Dass schlechtbezahlte Musiker regelrecht zu einer Plage werden können, lässt Susanne Knapp das Publikum schon vor der Ouvertüre spüren, indem sie den eine Musikantentruppe verkörpernden Herren des Opernchores mit Instrumenten bewaffnet durch die Zuschauerreihen schickt, um diesen einen Eindruck zu vermitteln, welchen Terror der Graf Almaviva (Oscar de la Torre) ausgesetzt wird, der von den sich übervorteilt fühlenden Musikern verfolgt und von ihrer Musik regelrecht akustisch malträtiert wird. Wer nicht zahlen will, den muss man dazu zwingen, und wenn es auch den Grafen bei seinen Bestrebungen stört, das Herz der Rosina (Anna Wagner) für sich zu gewinnen. Geld ist ein Mittel um die Gehirnzellen von Figaro (Thomas Rettensteiner) zum Arbeiten zu bringen, welche die eine oder andere Idee hervorbringen, wie sich Graf Almaviva in das Haus von Doktor Bartolo (Alexandru Constantinescu) gelangen kann, der als in die Jahre gekommener Vormund der vermögenden Rosina, an ihr Geld gelangen will, indem er diese ehelicht und daher potentielle Konkurrenten, so auch den Graf Almaviva, unbedingt von ihr fernhalten muss. Bei der Ausarbeitung der Charaktere hat die für diese Inszenierung als Ausstatterin tätige Jakob Knapp alle Register gezogen und aus Alexandru Constantinescu optisch einen Widerling gemacht, dem man die ungewohnte Rollenzuweisung ohne weiteres abnimmt.

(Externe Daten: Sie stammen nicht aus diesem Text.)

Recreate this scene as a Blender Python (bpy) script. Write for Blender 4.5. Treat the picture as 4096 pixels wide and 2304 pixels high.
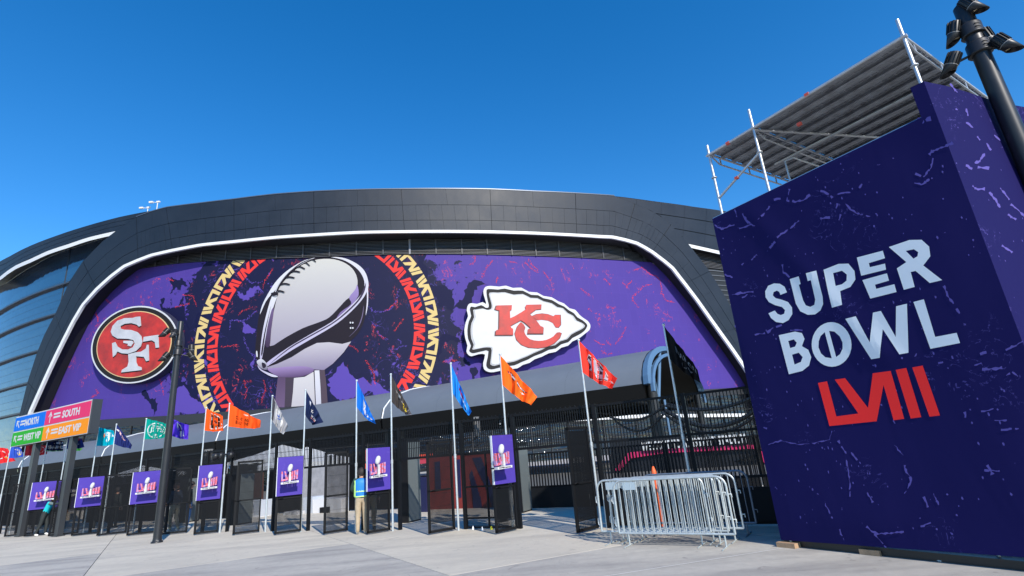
import bpy, bmesh, math, random
import numpy as np
from mathutils import Vector, Matrix, Euler
R = math.radians
random.seed(7)
S = bpy.context.scene
COL = S.collection
for o in list(bpy.data.objects): bpy.data.objects.remove(o)

# ------------------------------------------------------------------ camera, sky, sun, exposure
EH = 1.75
FPX, PITCH, ROLL, PCX, PCY = 2091.3, R(17.287), R(-4.900), 2048.0, 1152.0
_cp, _sp, _cr, _sr = math.cos(PITCH), math.sin(PITCH), math.cos(ROLL), math.sin(ROLL)
CF = Vector((0, _cp, _sp)); _R0 = Vector((1, 0, 0)); _U0 = Vector((0, -_sp, _cp))
CR = _cr*_R0 + _sr*_U0; CU = -_sr*_R0 + _cr*_U0
CAMP = Vector((0, 0, EH))
cd = bpy.data.cameras.new('camera'); cam = bpy.data.objects.new('camera', cd); COL.objects.link(cam)
cam.matrix_world = Matrix(((CR.x, CU.x, -CF.x, 0), (CR.y, CU.y, -CF.y, 0), (CR.z, CU.z, -CF.z, EH), (0, 0, 0, 1)))
cd.sensor_width = 36; cd.lens = 36*FPX/4096; cd.clip_start = .05; cd.clip_end = 6000
S.camera = cam
SUN_EL, SUN_TRAVEL = R(36), R(-27.5)          # light travels towards this bearing (from +y, clockwise)
w = bpy.data.worlds.new('World'); S.world = w; w.use_nodes = True
nt = w.node_tree; nt.nodes.clear()
sk = nt.nodes.new('ShaderNodeTexSky'); sk.sky_type = 'NISHITA'; sk.sun_disc = False
sk.sun_elevation = SUN_EL; sk.sun_rotation = SUN_TRAVEL + math.pi
sk.altitude = 600; sk.air_density = 1.0; sk.dust_density = 0.0; sk.ozone_density = 2.0
bg = nt.nodes.new('ShaderNodeBackground'); bg.inputs[1].default_value = .15
hsv = nt.nodes.new('ShaderNodeHueSaturation'); hsv.inputs['Saturation'].default_value = 1.40; hsv.inputs['Value'].default_value = 1.2; hsv.inputs['Hue'].default_value = .503
wo = nt.nodes.new('ShaderNodeOutputWorld')
nt.links.new(sk.outputs[0], hsv.inputs['Color']); nt.links.new(hsv.outputs[0], bg.inputs[0]); nt.links.new(bg.outputs[0], wo.inputs[0])
sl = bpy.data.lights.new('sun', 'SUN'); sl.energy = 4.7; sl.angle = R(.53); sl.color = (1, .93, .83)
so = bpy.data.objects.new('sun', sl); COL.objects.link(so)
_sd = Vector((math.sin(SUN_TRAVEL)*math.cos(SUN_EL), math.cos(SUN_TRAVEL)*math.cos(SUN_EL), -math.sin(SUN_EL)))
so.rotation_euler = _sd.to_track_quat('-Z', 'Y').to_euler(); so.location = (20, -30, 60)
S.view_settings.view_transform = 'Standard'; S.view_settings.look = 'None'
S.view_settings.exposure = 0.35; S.view_settings.gamma = 1
S.view_settings.use_curve_mapping = False
S.render.engine = 'CYCLES'; S.cycles.max_bounces = 6
S.render.resolution_x = 1024; S.render.resolution_y = 576

# ------------------------------------------------------------------ survey helpers: photograph pixel -> place
def ray(x, y): return CF + CR*((x-PCX)/FPX) - CU*((y-PCY)/FPX)
def atz(x, y, z=0.):
    d = ray(x, y); return CAMP + d*((z-EH)/d.z)
def atd(x, y, dep): return CAMP + ray(x, y)*dep
def atpl(x, y, p, n):
    d = ray(x, y); p = Vector((p[0], p[1], p[2] if len(p) > 2 else 0)); n = Vector((n[0], n[1], n[2] if len(n) > 2 else 0))
    return CAMP + d*((p-CAMP).dot(n)/d.dot(n))
def athor(x, y, P):
    """point on the vertical plane that faces the camera through ground point P"""
    n = Vector((P[0], P[1], 0)).normalized(); return atpl(x, y, (P[0], P[1]), n)
def prj(P):
    v = Vector(P)-CAMP; k = FPX/v.dot(CF); return (PCX+k*v.dot(CR), PCY-k*v.dot(CU))
def solve_x(fn, px, lo, hi, n=60):
    """find t where fn(t) is seen at column px"""
    a, b = prj(fn(lo))[0]-px, prj(fn(hi))[0]-px
    for _ in range(n):
        m = (lo+hi)/2; c = prj(fn(m))[0]-px
        if (c > 0) == (a > 0): lo = m
        else: hi = m
    return (lo+hi)/2
def crop(ox, oy, sc):
    return lambda pts: [(ox+x*sc, oy+y*sc) for x, y in pts]

# ------------------------------------------------------------------ naming
def link(o, parent=None):
    COL.objects.link(o)
    if parent: o.parent = parent
    return o
def tag(o, label=None, cat=None, group=None, kind=None):
    if label: o['label'] = label
    if cat: o['category'] = cat
    if group: o['group'] = group
    if kind: o['kind'] = kind
    return o
def thing(name, label, cat, loc=(0, 0, 0), rz=0, group=None):
    o = bpy.data.objects.new(name, None); o.empty_display_size = .2; link(o)
    o.location = loc; o.rotation_euler = (0, 0, rz)
    return tag(o, label, cat, group)

# ------------------------------------------------------------------ materials
MT = {}
def mat(name, col, rough=.6, metal=0., var=0., scale=4., bump=0., spec=.5, dirt=None, coat=0., emit=0.):
    if name in MT: return MT[name]
    m = bpy.data.materials.new(name); m.use_nodes = True; MT[name] = m
    t = m.node_tree; b = t.nodes['Principled BSDF']
    b.inputs['Base Color'].default_value = (*col, 1); b.inputs['Roughness'].default_value = rough
    b.inputs['Metallic'].default_value = metal; b.inputs['Specular IOR Level'].default_value = spec
    if coat: b.inputs['Coat Weight'].default_value = coat
    if emit:
        b.inputs['Emission Color'].default_value = (*col, 1); b.inputs['Emission Strength'].default_value = emit
    if var or bump:
        tc = t.nodes.new('ShaderNodeTexCoord'); n = t.nodes.new('ShaderNodeTexNoise')
        n.inputs['Scale'].default_value = scale; n.inputs['Detail'].default_value = 6; n.inputs['Roughness'].default_value = .65
        t.links.new(tc.outputs['Object'], n.inputs['Vector'])
        if var:
            r = t.nodes.new('ShaderNodeValToRGB'); r.color_ramp.elements[0].position = .3; r.color_ramp.elements[1].position = .7
            d = dirt or tuple(c*(1-var) for c in col)
            r.color_ramp.elements[0].color = (*d, 1); r.color_ramp.elements[1].color = (*[min(1, c*(1+var*.4)) for c in col], 1)
            t.links.new(n.outputs['Fac'], r.inputs[0]); t.links.new(r.outputs[0], b.inputs['Base Color'])
            mr = t.nodes.new('ShaderNodeMapRange'); mr.inputs[3].default_value = max(.02, rough-.12*min(1, var*2)); mr.inputs[4].default_value = min(1, rough+.12)
            t.links.new(n.outputs['Fac'], mr.inputs[0]); t.links.new(mr.outputs[0], b.inputs['Roughness'])
        if bump:
            bp = t.nodes.new('ShaderNodeBump'); bp.inputs['Strength'].default_value = bump; bp.inputs['Distance'].default_value = .05
            t.links.new(n.outputs['Fac'], bp.inputs['Height']); t.links.new(bp.outputs[0], b.inputs['Normal'])
    return m

class NG:
    """tiny node-expression helper"""
    def __init__(s, m): s.t = m.node_tree; s.b = s.t.nodes['Principled BSDF']
    def n(s, ty, **kw):
        n = s.t.nodes.new(ty)
        for k, v in kw.items(): setattr(n, k, v)
        return n
    def put(s, sock, v):
        if hasattr(v, 'links') or hasattr(v, 'is_linked'): s.t.links.new(v, sock)
        elif isinstance(v, tuple) and len(v) == 3 and sock.type == 'RGBA': sock.default_value = (*v, 1)
        else: sock.default_value = v
    def math(s, op, a, b=None, clamp=False):
        n = s.n('ShaderNodeMath', operation=op, use_clamp=clamp); s.put(n.inputs[0], a)
        if b is not None: s.put(n.inputs[1], b)
        return n.outputs[0]
    def noise(s, vec, scale, detail=4, rough=.55, dist=0., typ=None):
        n = s.n('ShaderNodeTexNoise'); s.put(n.inputs['Vector'], vec); n.inputs['Scale'].default_value = scale
        n.inputs['Detail'].default_value = detail; n.inputs['Roughness'].default_value = rough; n.inputs['Distortion'].default_value = dist
        return n.outputs['Fac']
    def step(s, v, lo, hi):
        n = s.n('ShaderNodeMapRange'); n.clamp = True; s.put(n.inputs[0], v); n.inputs[1].default_value = lo; n.inputs[2].default_value = hi
        return n.outputs[0]
    def mix(s, f, a, b):
        n = s.n('ShaderNodeMix', data_type='RGBA'); s.put(n.inputs[0], f); s.put(n.inputs[6], a); s.put(n.inputs[7], b)
        return n.outputs[2]
    def uv(s, sc=(1, 1, 1), rot=0., loc=(0, 0, 0)):
        u = s.n('ShaderNodeUVMap'); mp = s.n('ShaderNodeMapping'); mp.inputs['Scale'].default_value = sc
        mp.inputs['Rotation'].default_value = (0, 0, rot); mp.inputs['Location'].default_value = loc
        s.t.links.new(u.outputs[0], mp.inputs[0]); return mp.outputs[0]
    def obj(s, sc=(1, 1, 1)):
        u = s.n('ShaderNodeTexCoord'); mp = s.n('ShaderNodeMapping'); mp.inputs['Scale'].default_value = sc
        s.t.links.new(u.outputs['Object'], mp.inputs[0]); return mp.outputs[0]

def vcol_mat(name, rough=.55):
    m = mat(name, (.5, .5, .5), rough, spec=.12); g = NG(m)
    a = g.n('ShaderNodeVertexColor'); a.layer_name = 'Col'; m.node_tree.links.new(a.outputs[0], g.b.inputs['Base Color'])
    return m

# ------------------------------------------------------------------ mesh builder
class MB:
    def __init__(s): s.v = []; s.f = []; s.m = []; s.sm = []
    def add(s, vs, fs, mi=0, smooth=False):
        o = len(s.v); s.v += [tuple(v) for v in vs]
        for f in fs: s.f.append([i+o for i in f]); s.m.append(mi); s.sm.append(smooth)
        return s
    def obox(s, c, ax, ay, az, hx, hy, hz, mi=0):
        c = Vector(c); ax = Vector(ax)*hx; ay = Vector(ay)*hy; az = Vector(az)*hz
        vs = [c+ax*i+ay*j+az*k for k in (-1, 1) for j in (-1, 1) for i in (-1, 1)]
        return s.add(vs, [(0, 2, 3, 1), (4, 5, 7, 6), (0, 1, 5, 4), (2, 6, 7, 3), (0, 4, 6, 2), (1, 3, 7, 5)], mi)
    def box(s, x0, x1, y0, y1, z0, z1, mi=0):
        return s.obox(((x0+x1)/2, (y0+y1)/2, (z0+z1)/2), (1, 0, 0), (0, 1, 0), (0, 0, 1), (x1-x0)/2, (y1-y0)/2, (z1-z0)/2, mi)
    def tube(s, pts, r, n=8, mi=0, caps=True, r2=None, closed=False):
        pts = [Vector(p) for p in pts]; k = len(pts); vs = []; fs = []
        ref = None
        for i, p in enumerate(pts):
            if closed: t = pts[(i+1) % k]-pts[i-1]
            else: t = (pts[min(i+1, k-1)]-pts[max(i-1, 0)])
            t.normalize()
            if ref is None: ref = Vector((0, 0, 1)) if abs(t.z) < .9 else Vector((1, 0, 0))
            a = t.cross(ref).normalized(); b = a.cross(t).normalized(); ref = b
            rr = r if r2 is None else r+(r2-r)*i/(k-1)
            for j in range(n):
                th = 2*math.pi*j/n; vs.append(p+a*math.cos(th)*rr+b*math.sin(th)*rr)
        m = k if closed else k-1
        for i in range(m):
            i2 = (i+1) % k
            for j in range(n): fs.append((i*n+j, i*n+(j+1) % n, i2*n+(j+1) % n, i2*n+j))
        s.add(vs, fs, mi, True)
        if caps and not closed:
            s.add(vs[:n], [tuple(range(n))[::-1]], mi); s.add(vs[-n:], [tuple(range(n))], mi)
        return s
    def lathe(s, prof, n=16, mi=0, M=None):
        """profile of (radius, height)"""
        vs = []; fs = []
        for r, z in prof:
            for j in range(n):
                th = 2*math.pi*j/n; p = Vector((r*math.cos(th), r*math.sin(th), z)); vs.append(M @ p if M else p)
        for i in range(len(prof)-1):
            for j in range(n): fs.append((i*n+j, i*n+(j+1) % n, (i+1)*n+(j+1) % n, (i+1)*n+j))
        return s.add(vs, fs, mi, True)
    def flat(s): s.sm = [False]*len(s.sm); return s
    def build(s, name, m, parent=None, uvf=None):
        me = bpy.data.meshes.new(name); me.from_pydata(s.v, [], s.f)
        ms = m if isinstance(m, (list, tuple)) else [m]
        for q in ms: me.materials.append(q)
        if len(ms) > 1: me.polygons.foreach_set('material_index', s.m)
        me.polygons.foreach_set('use_smooth', s.sm)
        if uvf:
            uv = me.uv_layers.new(name='UVMap')
            for l in me.loops: uv.data[l.index].uv = uvf(me.vertices[l.vertex_index].co)
        me.update()
        o = bpy.data.objects.new(name, me); link(o, parent); return o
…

War Alexandru Constantinescu in Die Hochzeit des Figaro noch der charmante Schürzenjäger brillierte nun der aus Mexiko stammende Oscar de la Torre in der Rolle des Grafen Almaviva mit einer Spielfreude und Witz, welcher ganz besonders in der Arie Pace e gioia sia con voi zum Tragen kommt, als er in seiner Verkleidung als Musiklehrer mit seinem etwas beschränkt wirkenden Verhalten, den misstrauischen Doktor Bartolo von seiner Harmlosigkeit überzeugen möchte. Beim direkten Vergleich der beiden Operninszenierungen fällt auf, wie unterschiedlich man die Charaktere gestalten kann, besonders wenn man die Figur des Basilio (Tye Maurice Thomas) betrachtet, der in Il Barbiere di Siviglia irgendetwas von einem langhaarigen Sektenguru hatte, während diese Figur in Die Hochzeit des Figaro doch recht tuntig ausfiel. Das Konzept, mit denen Jakob Knapp ihre Kostüme gestaltete, kann man ohne Frage als äußerst farbenfroh bezeichnen, denn die Kolorierung der Figuren des in dem Buch spielenden Figuren, wies eine recht auffällige Farbgebung auf, die sich insbesondere bei den Perücken wiederspiegelte, für die in den Proben noch die besagten Pudelmützen herhalten mussten.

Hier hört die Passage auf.